With respect to reinsurance, the most recent hardening market cycle differs from prior ones. In the past, softer pricing conditions have typically been followed by a significant natural catastrophe that would  erode industry capital and trigger a spike in prices. New entrants looking to capitalise would enter the market, pushing reinsurance pricing downward until the cycle repeated itself. A paradigm shift evolved in the January 2023 renewal season discussions, described by many as disorderly and some as chaotic, with rising reinsurance rates, higher attachment points, and tighter terms and conditions becoming key themes.

It’s apparent that large catastrophes are no longer the sole driver in higher reinsurance prices. For the US market, weather-driven losses are being compounded by secondary perils, such as high impact convective storms, which are pressuring the primary insurers’ property books of business. This form of market discipline being imposed by reinsurers on the primary segment is having an impact on their results. 

Stabilised underwriting profits became visible in 2021, with the hardening of the market confirmed by the aforementioned dislocation of the renewal season in early 2023. Cedants and reinsurers realigned their roles, with reinsurers retaking their historical role as providers of balance sheet protection rather than earnings stabilisers.

In 2023, the global reinsurance segment generated positive underwriting results for the third consecutive year, with several reinsurers reporting combined ratios below 90.0. Most players in the segment produced excellent return on equity (ROE) levels, in several cases exceeding 20%. Included among the other telltale signs underscoring our rationale for a positive outlook are: 

• Reinsurers’ profit margins are robust, following a period of drastic repricing, higher attachment points,

and tighter terms and conditions;

• Even as reinsurance rate increases decelerate, underwriting discipline is being maintained and

profit margins remain healthy to absorb higher loss activity than recently experienced;

• The global reinsurance segment remains well-capitalized, with no new players expected to disrupt current market discipline. Consolidation and flight to quality are more likely.

We believe that the exceptional ROE levels experienced in 2023 are unlikely to be repeated at such a high level, although reinsurers are expected to maintain underwriting discipline in the near term. Despite some signs of deceleration or slight rate softening at the most remote layers of protection, pricing is still robust and there remains limited appetite for higher frequency layers.

The tightening of terms and conditions is a critical factor—at least as important as rate increases—

contributing to the sustainability and stabilisation of technical margins. Going forward, we are looking at any likelihood of new entrants, but do not believe that's necessarily happening, at least not to the extent noticeable in previous hard cycles. 

Also, we will need to look very closely at what happens with interest rates. As high as interest rates may be at present, they are contributing to the operating performance of a number of companies. Fortunately, companies are not taking credit for that unduly and are focusing on their underwriting margins. We do not think that there will be any change to interest rates within a short period of time, but investor sentiment can shift. So far, what we see is significant prudence on how capital is being deployed. 

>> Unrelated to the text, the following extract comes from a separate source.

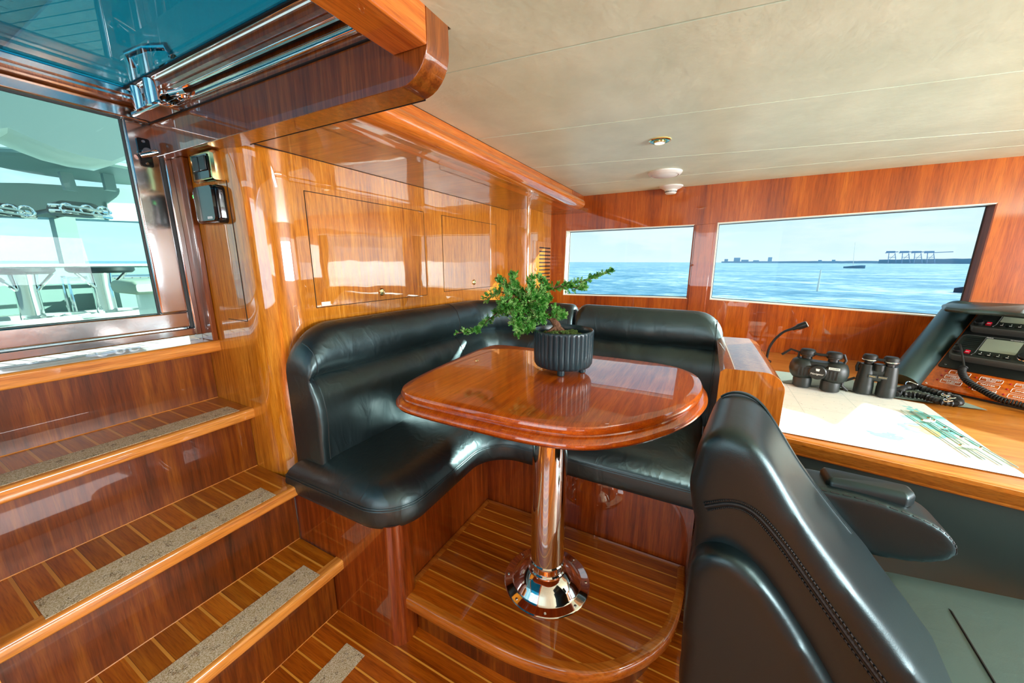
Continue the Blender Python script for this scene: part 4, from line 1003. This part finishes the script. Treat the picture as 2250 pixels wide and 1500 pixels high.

Since primary carriers are being forced to increase retention levels in a highly active claims environment, reinsurance demand remains strong. Despite the attractive returns experienced in recent periods, we also do not foresee any significant new entrants to the market. Well-respected management teams have been unable to raise capital to set up the new start-ups, which we have seen in prior hard market cycles. This lack of disruption by new entrants enables the preservation of discipline by seasoned players still recouping losses from previous years. Even if some new company formations were to materialise, we do not see that being disruptive in the market.

A key challenge for global reinsurers is finding the right balance between prudently deploying capital to support only those risks that can be priced adequately while maintaining a relevant role in an increasingly uncertain world due to geopolitical factors, climate trends, and societal or technological changes.

Overall, profit margins are healthy and sustainable for the foreseeable future. Reinsurance rate increases are decelerating, and there may be early signs of softening at the highest layers in the protection tower. However, we believe that the de-risking measures put in place in the last few years are unlikely to be loosened. This factor, combined with few new entrants, makes the preservation of underwriting discipline more likely than not.